**** Information shown

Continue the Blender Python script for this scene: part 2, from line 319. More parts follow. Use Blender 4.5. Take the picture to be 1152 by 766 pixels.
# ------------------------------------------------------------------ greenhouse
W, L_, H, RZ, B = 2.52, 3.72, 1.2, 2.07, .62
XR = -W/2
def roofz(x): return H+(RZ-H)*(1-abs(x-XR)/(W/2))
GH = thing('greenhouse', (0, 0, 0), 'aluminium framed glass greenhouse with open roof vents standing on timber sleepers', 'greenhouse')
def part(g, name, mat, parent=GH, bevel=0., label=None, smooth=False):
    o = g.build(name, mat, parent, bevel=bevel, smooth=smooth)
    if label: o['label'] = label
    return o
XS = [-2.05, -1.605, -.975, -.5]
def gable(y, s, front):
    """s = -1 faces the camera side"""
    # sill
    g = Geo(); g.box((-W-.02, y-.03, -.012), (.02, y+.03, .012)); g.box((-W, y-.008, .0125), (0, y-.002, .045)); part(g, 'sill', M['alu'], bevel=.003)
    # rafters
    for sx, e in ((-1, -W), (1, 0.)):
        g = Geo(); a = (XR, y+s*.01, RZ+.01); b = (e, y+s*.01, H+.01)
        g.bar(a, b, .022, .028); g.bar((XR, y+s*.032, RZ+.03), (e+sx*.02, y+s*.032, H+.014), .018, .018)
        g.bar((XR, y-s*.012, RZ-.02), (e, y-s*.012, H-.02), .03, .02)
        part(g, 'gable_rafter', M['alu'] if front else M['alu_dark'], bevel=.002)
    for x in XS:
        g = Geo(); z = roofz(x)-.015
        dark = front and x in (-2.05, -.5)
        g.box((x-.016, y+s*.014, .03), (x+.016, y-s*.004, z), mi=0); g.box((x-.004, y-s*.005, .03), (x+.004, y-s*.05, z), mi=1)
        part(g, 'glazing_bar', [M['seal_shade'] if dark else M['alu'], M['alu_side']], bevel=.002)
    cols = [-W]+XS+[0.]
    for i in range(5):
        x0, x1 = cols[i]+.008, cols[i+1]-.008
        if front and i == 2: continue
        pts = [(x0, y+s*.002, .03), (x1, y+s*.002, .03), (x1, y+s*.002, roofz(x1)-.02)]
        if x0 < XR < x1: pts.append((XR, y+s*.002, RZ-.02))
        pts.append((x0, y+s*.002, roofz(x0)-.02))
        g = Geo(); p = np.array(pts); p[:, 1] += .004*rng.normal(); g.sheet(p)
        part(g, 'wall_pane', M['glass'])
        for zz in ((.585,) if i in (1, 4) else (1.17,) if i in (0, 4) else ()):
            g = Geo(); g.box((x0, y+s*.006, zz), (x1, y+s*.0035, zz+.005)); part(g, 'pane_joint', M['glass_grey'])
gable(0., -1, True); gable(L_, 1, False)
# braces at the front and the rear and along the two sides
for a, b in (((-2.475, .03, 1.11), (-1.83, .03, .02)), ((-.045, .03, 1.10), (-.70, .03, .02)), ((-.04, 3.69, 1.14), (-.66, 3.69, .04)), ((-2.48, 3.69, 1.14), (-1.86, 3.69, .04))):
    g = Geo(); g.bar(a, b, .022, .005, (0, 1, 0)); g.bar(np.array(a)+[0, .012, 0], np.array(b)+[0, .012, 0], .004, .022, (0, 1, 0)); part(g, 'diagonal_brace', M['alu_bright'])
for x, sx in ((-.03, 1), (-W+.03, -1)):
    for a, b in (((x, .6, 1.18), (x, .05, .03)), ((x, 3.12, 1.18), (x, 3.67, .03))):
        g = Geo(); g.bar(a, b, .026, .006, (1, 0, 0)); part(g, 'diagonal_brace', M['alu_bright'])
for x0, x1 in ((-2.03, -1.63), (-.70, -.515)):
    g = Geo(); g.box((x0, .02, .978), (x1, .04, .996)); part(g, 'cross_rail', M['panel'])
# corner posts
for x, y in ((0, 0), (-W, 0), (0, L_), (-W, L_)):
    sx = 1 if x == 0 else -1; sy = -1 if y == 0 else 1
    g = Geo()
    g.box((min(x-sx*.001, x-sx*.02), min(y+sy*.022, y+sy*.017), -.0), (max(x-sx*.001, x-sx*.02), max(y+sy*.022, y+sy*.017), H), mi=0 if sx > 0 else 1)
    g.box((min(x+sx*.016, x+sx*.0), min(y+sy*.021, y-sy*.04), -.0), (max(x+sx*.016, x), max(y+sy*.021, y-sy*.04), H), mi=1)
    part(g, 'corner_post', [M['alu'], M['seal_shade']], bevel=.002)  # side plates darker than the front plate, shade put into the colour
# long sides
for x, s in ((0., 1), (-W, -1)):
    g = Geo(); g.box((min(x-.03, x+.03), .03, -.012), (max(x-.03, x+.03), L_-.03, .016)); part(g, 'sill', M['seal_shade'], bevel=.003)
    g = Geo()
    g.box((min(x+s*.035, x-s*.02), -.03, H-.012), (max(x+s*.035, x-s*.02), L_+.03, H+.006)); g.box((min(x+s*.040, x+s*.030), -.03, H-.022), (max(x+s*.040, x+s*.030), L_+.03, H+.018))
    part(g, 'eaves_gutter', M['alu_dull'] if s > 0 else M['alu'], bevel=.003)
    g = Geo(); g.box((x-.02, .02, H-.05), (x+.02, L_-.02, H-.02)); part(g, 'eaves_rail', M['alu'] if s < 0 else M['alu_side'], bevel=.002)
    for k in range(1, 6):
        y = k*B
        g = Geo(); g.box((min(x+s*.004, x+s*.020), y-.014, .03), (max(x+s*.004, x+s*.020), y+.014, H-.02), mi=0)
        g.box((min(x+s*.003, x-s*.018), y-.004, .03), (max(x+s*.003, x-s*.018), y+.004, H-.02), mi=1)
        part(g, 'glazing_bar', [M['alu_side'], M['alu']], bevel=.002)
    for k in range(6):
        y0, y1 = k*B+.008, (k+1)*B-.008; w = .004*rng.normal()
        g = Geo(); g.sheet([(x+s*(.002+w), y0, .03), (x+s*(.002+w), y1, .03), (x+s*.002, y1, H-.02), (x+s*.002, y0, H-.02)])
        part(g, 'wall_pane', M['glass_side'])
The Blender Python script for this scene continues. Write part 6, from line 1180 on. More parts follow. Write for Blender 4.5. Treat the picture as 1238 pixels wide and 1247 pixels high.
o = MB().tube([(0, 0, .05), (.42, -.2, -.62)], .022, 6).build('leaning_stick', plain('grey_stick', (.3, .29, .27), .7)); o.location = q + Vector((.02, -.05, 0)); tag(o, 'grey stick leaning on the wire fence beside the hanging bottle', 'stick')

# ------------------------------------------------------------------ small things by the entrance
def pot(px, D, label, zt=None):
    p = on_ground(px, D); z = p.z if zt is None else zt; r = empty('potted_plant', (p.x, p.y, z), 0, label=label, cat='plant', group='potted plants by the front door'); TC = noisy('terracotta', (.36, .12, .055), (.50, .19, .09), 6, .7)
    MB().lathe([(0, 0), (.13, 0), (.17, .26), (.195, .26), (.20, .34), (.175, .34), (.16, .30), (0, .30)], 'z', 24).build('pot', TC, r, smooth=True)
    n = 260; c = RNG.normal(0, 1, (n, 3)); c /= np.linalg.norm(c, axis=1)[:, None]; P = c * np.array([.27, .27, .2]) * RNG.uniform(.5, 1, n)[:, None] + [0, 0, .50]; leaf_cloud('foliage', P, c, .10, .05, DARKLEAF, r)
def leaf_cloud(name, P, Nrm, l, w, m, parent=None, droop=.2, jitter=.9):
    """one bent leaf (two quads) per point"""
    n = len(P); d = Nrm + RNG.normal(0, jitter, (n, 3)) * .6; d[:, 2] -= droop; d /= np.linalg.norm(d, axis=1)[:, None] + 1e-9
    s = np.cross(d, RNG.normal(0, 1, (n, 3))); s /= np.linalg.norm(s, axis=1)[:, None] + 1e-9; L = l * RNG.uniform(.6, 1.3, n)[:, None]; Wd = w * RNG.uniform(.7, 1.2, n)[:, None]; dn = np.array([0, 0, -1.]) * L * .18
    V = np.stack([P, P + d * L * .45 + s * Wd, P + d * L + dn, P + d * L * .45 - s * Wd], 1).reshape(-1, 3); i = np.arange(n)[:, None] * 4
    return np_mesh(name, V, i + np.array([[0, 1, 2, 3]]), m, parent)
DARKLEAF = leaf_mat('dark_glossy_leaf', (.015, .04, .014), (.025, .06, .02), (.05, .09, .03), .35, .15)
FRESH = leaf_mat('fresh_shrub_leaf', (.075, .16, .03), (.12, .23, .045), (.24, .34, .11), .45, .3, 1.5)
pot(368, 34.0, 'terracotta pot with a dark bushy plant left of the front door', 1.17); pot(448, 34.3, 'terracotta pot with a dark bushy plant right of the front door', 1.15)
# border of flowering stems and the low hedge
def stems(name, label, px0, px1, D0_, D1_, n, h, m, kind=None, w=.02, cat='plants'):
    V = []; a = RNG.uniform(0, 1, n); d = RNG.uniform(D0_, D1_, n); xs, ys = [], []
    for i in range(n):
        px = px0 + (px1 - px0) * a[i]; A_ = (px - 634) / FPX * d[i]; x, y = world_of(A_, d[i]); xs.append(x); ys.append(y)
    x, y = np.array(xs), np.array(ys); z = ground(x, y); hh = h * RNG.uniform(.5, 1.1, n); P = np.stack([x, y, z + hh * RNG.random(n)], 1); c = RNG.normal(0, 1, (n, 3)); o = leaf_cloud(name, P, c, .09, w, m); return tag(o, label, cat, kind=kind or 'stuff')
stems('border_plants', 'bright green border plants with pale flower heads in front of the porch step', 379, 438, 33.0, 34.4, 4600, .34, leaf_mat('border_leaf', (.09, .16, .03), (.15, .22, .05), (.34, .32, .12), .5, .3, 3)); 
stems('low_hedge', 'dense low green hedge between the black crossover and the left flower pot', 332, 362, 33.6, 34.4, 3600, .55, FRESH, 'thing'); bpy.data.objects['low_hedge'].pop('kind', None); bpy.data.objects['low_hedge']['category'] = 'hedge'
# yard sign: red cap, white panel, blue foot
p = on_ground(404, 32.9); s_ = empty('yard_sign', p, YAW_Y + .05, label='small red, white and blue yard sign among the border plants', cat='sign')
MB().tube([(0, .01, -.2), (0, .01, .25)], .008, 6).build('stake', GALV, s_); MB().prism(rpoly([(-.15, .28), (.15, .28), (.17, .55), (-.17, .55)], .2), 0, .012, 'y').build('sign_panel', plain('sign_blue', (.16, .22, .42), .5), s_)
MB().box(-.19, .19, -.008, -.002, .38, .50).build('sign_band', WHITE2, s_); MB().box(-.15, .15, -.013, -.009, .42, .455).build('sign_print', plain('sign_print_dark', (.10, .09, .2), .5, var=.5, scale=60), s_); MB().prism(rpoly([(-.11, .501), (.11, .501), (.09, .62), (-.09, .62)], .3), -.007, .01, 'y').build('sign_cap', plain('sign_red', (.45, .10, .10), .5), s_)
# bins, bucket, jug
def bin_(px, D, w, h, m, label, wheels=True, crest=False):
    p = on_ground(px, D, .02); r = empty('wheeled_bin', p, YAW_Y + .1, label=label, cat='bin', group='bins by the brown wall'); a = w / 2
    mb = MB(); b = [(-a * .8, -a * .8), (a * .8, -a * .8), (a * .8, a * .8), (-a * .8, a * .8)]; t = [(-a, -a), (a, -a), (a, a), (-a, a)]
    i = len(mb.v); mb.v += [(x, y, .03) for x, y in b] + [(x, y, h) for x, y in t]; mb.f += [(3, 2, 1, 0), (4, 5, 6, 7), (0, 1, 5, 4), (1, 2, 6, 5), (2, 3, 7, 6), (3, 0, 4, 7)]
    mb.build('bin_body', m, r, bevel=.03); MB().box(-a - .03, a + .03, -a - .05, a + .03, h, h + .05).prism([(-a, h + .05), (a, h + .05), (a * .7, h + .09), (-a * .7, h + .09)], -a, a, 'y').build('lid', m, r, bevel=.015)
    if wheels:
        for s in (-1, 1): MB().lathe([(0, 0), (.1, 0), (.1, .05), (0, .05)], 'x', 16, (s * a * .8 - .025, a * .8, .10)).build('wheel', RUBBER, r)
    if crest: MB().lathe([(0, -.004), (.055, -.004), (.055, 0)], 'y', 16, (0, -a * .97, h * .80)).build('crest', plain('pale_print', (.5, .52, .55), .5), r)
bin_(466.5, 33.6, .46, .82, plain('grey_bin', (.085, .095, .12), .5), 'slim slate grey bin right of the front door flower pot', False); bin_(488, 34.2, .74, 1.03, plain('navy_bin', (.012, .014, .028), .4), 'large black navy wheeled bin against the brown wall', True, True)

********

### Task to complete:
The lines to be given again exactly are those from the one containing "The Blender Python script for this scene continues." up to and including the one containing "hanging bottle', 'stick')".

### Worked answer:
The Blender Python script for this scene continues. Write part 6, from line 1180 on. More parts follow. Write for Blender 4.5. Treat the picture as 1238 pixels wide and 1247 pixels high.
o = MB().tube([(0, 0, .05), (.42, -.2, -.62)], .022, 6).build('leaning_stick', plain('grey_stick', (.3, .29, .27), .7)); o.location = q + Vector((.02, -.05, 0)); tag(o, 'grey stick leaning on the wire fence beside the hanging bottle', 'stick')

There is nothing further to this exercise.